Request: Work out the number of lines with "from" in them. Reply with that number and no other words.

↓

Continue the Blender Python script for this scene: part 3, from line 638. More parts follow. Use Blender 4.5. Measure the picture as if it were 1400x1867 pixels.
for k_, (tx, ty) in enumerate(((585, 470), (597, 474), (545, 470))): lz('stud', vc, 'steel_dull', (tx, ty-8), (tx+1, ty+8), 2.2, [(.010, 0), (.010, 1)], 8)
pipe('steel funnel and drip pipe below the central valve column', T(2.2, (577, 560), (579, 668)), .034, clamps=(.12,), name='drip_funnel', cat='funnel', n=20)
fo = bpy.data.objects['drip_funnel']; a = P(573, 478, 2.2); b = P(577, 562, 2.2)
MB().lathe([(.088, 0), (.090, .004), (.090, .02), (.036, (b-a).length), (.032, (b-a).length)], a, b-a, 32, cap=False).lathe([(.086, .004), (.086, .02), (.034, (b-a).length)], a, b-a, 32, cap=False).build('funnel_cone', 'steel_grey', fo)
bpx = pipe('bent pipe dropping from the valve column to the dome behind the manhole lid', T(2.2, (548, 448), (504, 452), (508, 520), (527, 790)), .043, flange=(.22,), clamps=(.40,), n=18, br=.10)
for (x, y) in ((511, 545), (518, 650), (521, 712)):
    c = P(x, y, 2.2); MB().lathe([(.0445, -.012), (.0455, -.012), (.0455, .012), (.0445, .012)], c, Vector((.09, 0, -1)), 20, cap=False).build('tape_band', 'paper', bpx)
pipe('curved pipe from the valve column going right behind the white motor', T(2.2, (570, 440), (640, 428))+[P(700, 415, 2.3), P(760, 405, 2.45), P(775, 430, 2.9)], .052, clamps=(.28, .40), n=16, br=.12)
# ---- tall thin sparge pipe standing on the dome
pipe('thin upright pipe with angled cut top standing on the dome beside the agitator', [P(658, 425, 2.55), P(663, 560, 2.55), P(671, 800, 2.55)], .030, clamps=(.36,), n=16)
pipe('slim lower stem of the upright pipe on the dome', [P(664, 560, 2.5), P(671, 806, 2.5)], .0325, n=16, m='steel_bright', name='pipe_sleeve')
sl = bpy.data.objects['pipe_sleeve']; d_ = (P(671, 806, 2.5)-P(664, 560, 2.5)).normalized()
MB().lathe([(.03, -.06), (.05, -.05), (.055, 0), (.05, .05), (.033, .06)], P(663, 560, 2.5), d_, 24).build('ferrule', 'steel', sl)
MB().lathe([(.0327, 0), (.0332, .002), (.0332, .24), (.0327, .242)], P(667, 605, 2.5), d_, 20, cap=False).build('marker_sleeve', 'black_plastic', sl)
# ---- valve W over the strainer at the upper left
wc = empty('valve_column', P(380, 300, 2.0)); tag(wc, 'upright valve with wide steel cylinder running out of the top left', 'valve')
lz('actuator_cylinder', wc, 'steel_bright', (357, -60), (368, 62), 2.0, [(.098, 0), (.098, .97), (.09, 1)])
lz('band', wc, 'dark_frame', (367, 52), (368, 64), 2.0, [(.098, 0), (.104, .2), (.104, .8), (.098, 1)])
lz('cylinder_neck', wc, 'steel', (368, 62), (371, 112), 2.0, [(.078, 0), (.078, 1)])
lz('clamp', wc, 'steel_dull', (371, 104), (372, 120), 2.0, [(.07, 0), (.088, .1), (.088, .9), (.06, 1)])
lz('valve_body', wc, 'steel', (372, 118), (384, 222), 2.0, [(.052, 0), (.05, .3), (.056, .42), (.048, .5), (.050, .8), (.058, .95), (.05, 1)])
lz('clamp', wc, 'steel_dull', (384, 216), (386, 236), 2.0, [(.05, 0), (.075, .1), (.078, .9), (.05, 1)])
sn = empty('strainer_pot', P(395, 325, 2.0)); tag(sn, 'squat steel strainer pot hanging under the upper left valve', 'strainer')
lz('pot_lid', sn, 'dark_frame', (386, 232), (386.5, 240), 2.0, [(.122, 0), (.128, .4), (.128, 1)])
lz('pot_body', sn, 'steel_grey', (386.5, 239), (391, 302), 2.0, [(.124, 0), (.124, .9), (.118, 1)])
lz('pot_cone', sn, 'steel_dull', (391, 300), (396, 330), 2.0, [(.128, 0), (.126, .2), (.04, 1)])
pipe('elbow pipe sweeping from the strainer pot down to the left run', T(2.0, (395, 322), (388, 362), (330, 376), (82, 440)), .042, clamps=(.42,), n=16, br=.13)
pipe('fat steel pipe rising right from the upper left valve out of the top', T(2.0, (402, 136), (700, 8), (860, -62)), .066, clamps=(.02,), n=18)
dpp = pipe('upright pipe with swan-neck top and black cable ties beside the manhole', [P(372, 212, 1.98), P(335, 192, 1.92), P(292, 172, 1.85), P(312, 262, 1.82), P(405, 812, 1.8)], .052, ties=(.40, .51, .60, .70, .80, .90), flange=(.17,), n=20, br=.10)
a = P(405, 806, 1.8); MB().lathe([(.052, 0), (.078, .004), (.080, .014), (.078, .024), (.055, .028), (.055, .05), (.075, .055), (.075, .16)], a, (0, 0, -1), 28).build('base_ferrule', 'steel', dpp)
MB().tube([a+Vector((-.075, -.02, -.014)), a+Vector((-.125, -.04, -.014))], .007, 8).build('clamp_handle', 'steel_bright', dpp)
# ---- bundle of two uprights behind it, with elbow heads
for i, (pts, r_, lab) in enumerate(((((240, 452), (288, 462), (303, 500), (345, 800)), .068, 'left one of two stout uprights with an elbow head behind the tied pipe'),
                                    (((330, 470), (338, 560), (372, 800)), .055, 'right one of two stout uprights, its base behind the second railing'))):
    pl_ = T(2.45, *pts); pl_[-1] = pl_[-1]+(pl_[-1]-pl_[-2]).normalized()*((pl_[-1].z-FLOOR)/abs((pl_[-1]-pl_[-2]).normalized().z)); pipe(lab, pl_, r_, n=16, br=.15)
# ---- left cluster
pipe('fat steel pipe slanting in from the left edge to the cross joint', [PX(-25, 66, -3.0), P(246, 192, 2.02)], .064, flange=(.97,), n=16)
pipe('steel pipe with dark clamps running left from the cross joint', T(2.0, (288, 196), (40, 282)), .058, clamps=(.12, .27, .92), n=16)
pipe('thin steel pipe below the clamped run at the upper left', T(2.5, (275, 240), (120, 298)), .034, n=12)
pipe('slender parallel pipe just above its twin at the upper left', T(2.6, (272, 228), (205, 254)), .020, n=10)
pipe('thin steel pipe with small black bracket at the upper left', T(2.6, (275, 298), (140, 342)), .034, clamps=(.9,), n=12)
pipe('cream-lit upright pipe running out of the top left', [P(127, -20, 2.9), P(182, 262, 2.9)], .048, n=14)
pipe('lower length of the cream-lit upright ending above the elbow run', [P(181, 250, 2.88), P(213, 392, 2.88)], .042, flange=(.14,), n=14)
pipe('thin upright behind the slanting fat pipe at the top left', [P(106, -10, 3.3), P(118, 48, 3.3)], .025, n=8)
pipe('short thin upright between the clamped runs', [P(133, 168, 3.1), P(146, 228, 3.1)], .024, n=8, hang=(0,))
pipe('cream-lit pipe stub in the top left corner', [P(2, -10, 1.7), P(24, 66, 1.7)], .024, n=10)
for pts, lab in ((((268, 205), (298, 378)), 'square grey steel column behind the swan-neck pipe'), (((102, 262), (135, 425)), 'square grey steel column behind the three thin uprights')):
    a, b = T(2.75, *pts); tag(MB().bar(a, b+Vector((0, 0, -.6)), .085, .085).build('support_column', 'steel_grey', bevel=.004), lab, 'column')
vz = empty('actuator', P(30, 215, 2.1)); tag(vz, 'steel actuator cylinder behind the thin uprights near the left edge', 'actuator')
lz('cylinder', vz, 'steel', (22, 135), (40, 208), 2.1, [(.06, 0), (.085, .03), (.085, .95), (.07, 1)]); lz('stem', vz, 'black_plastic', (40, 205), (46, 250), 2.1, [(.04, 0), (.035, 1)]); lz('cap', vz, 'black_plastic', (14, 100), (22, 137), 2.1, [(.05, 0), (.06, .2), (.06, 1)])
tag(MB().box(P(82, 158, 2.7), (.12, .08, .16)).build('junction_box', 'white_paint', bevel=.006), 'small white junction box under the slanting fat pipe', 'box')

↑

Task response: 7